A report from the Financial Times revealed that a company's environmental, social, and governance score has "little to no relation" to its carbon emissions, noting that high-rated firms pollute just as much as low-rated firms.

Felix Goltz, a research director at Scientific Beta, told the Financial Times, "The carbon intensity reduction of green [ie low carbon intensity] portfolios can be effectively cancelled out by adding ESG objectives."

Therefore, Goltz claimed, "ESG ratings have little to no relation to carbon intensity, even when considering only the environmental pillar of these ratings."

"It doesn't seem that people have actually looked at [the correlations]. They are surprisingly low," he added.

Goltz's conclusion was based on a study he and his colleagues conducted in which they analyzed 25 ESG scores from rating providers Refinitiv, Moody's, and MSCI.

Despite massive investments in ESG funds and a global movement to promote "green" companies, Goltz and his team found that the rating systems failed to distinguish businesses with reduced carbon emissions.

The rating systems create a score based on several factors unrelated to carbon emissions, including social and governance-related elements.

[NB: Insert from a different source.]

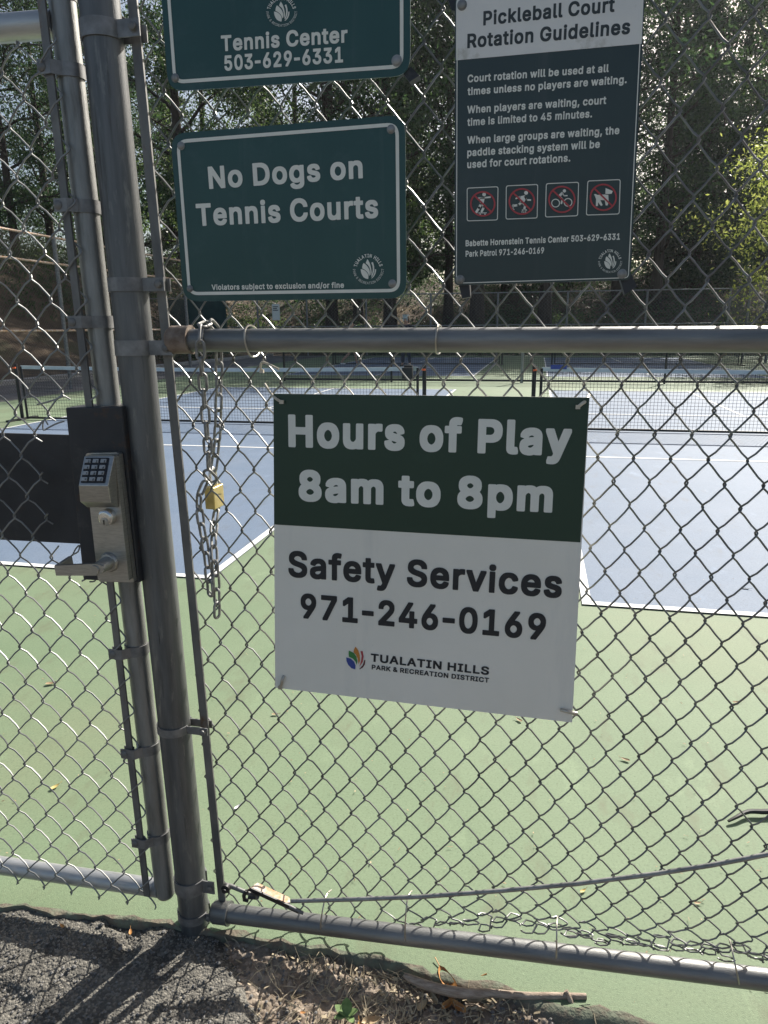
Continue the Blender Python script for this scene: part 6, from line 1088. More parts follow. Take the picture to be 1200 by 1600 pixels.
letters(sg, pn, [('Court rotation will be used at all', (730.5, 129), (951, 112.5), 12), ('times unless no players are waiting.', (730.5, 149), (979, 130), 12),
                 ('When players are waiting, court', (730, 177.5), (947, 162.5), 12), ('time is limited to 45 minutes.', (730, 197), (925, 183.5), 12),
                 ('When large groups are waiting, the', (730, 225), (967.5, 209.5), 12), ('paddle stacking system will be', (730, 244.5), (937, 231), 12),
                 ('used for court rotations.', (730, 263), (891, 252.5), 12)], 'sign_white', .022)
letters(sg, pn, [('Babette Horenstein Tennis Center 503-629-6331', (727.5, 385), (968.5, 374.5), 9.6), ('Park Patrol 971-246-0169', (727.5, 401.5), (850, 396), 9.6)], 'sign_white', .022)
round_logo(sg, pn, 953.3, 407.7, 19.5, 'sign_white')
for x, y in ((722, 8), (719, 437), (972, 428)): sign_bolt(sg, pn, x, y, .0075)
mount(sg, [(968, 432), (985, 425), (996, 448), (976, 460)], YS + .006)
mount(sg, [(700, 0), (712, -6), (716, 18), (706, 16)], YS + .006)
mount(sg, [(716, 440), (733, 438), (735, 464), (722, 466)], YS + .006)
Zp = lambda x, y: (720 + x / 4.286, 270 + y / 4.286)
def Zs(l): return [Zp(x, y) for x, y in l]
SQ = [[(40, 100), (252, 90), (248, 318), (40, 325)], [(302, 85), (518, 75), (514, 305), (300, 313)], [(570, 70), (792, 60), (785, 290), (564, 299)], [(848, 52), (1071, 42), (1063, 278), (838, 286)]]
CE = [(147, 208, 80), (409, 192, 84), (677, 178, 86), (954, 164, 86)]
for k in range(4):
    o = rounded([pn(*Zp(x, y), .0009) for x, y in SQ[k]], .004); q = np.array([pn(*Zp(x, y), .0009) for x, y in SQ[k]])
    i_ = rounded(inset(q, .0013), .003)
    pic = MB().ring(o, i_, -pn.n * .0004).build('pictogram', 'sign_white', sg, False)
    fg = MB(); S = lambda l, w: stroke(fg, pn, Zs(l), w / 4.286, .0009)
    if k == 0:
        disc(fg, pn, *Zp(156, 145), 12 / 4.286)
        S([(118, 170), (150, 168), (196, 163)], 11); shape(fg, pn, Zs([(128, 168), (162, 164), (152, 205), (128, 214)]))
        S([(136, 208), (122, 234), (100, 270)], 16); S([(142, 205), (156, 228), (140, 258)], 15); S([(120, 269), (172, 268)], 5)
        disc(fg, pn, *Zp(130, 278), 5 / 4.286); disc(fg, pn, *Zp(162, 277), 5 / 4.286)
    elif k == 1:
        disc(fg, pn, *Zp(437, 134), 13 / 4.286)
        shape(fg, pn, Zs([(392, 158), (430, 150), (440, 170), (418, 205), (398, 200)])); S([(430, 160), (440, 182), (466, 182)], 11); S([(396, 160), (370, 172)], 10)
        S([(406, 200), (384, 216), (356, 220)], 15); S([(412, 198), (432, 218), (424, 246)], 15); S([(350, 212), (352, 240)], 6); S([(412, 250), (440, 249)], 8)
        for q_ in ((346, 222), (350, 236), (355, 246), (410, 262), (422, 263), (434, 262)): disc(fg, pn, *Zp(*q_), 4 / 4.286)
    elif k == 2:
        ring_px(fg, pn, *Zp(635, 203), 26 / 4.286, 6 / 4.286); ring_px(fg, pn, *Zp(718, 198), 26 / 4.286, 6 / 4.286)
        disc(fg, pn, *Zp(694, 121), 11 / 4.286); S([(678, 136), (660, 156)], 16); S([(682, 136), (690, 154), (712, 153)], 8); S([(662, 160), (680, 174), (674, 204)], 12)
    else:
        shape(fg, pn, Zs([(892, 143), (905, 142), (912, 148), (965, 145), (988, 148), (990, 190), (984, 218), (970, 218), (964, 184), (934, 182), (950, 216), (940, 222), (930, 212), (920, 196), (918, 222), (904, 223), (906, 176), (900, 160)]))
        shape(fg, pn, Zs([(970, 102), (1018, 122), (1010, 140), (985, 142), (968, 140)]))
    fg.build('pictogram_figure', 'sign_white', pic, False)
    rd = MB(); cx, cy, r_ = CE[k]; X_, Y_ = Zp(cx, cy)
    ring_px(rd, pn, X_, Y_, r_ / 4.286, 11 / 4.286, .0016)
    q_ = r_ * .70 / 4.286
    stroke(rd, pn, [(X_ - q_, Y_ - q_), (X_ + q_, Y_ + q_ * .96)], 11 / 4.286, .0019)
    rd.build('prohibition_ring', 'red', pic, False)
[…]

Therefore, the report claimed that ESG metrics do not provide an accurate picture of a company's overall environmental impact.

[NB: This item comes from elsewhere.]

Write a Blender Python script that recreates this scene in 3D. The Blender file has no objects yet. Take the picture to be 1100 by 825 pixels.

Additionally, even when isolating "environmental" scores, Goltz's team found that it still "leads to a substantial deterioration in green performance." The team also noted that weighing only social or governance metrics with carbon intensity resulted in a worse overall rating.

"On average, social and governance scores more than completely reversed the carbon reduction objective," Goltz stated. "The correlation between ESG scores and carbon intensity is close to zero [at 4 percent]. The two objectives are unrelated and are therefore hard for investors to simultaneously achieve."

Goltz explained that a company with high carbon emissions may still receive a favorable ESG score if it is "very good at governance or employee satisfaction." He added that environmental metrics were "pretty unrelated to carbon emissions" because they considered factors such as water resources and waste management practices.

"If you are interested in reducing the carbon intensity of your portfolio, you are going to get that only by focusing on the carbon intensity, [otherwise] you are very quickly going to be getting green dilution," Goltz added.

Vice President for ESG outreach and research at Moody's, Keeran Gwilliam-Beeharee, told the Financial Times that there is a "perception that ESG assessments do something that they do not. ESG assessments are an aggregate product, their nature is that they are looking at a range of material factors, so drawing a correlation to one factor is always going to be difficult."

He noted that better, "more targeted tools" exist to assess a company's carbon intensity.

An MSCI ESG Research spokesperson told the Financial Times that its rating system is "designed to measure a company's resilience to financially material environmental, societal and governance risks" and "not designed to measure a company's impact on climate change."

According to the spokesperson, MSCI's environmental metrics are determined based on a company's past carbon emissions, "its plans to curb emissions," "clean technology" investments, and "management of biodiversity and nature-related risks."

A Refinitiv spokesperson told the Financial Times, "While very small, the correlation found in this study isn't surprising, especially in developed markets, where many large organisations — with focused sustainability strategies, underpinned by strong governance, higher awareness of their societal impact and robust disclosure — will perform well based on ESG scores, in spite of the fact that many will also overweight on carbon."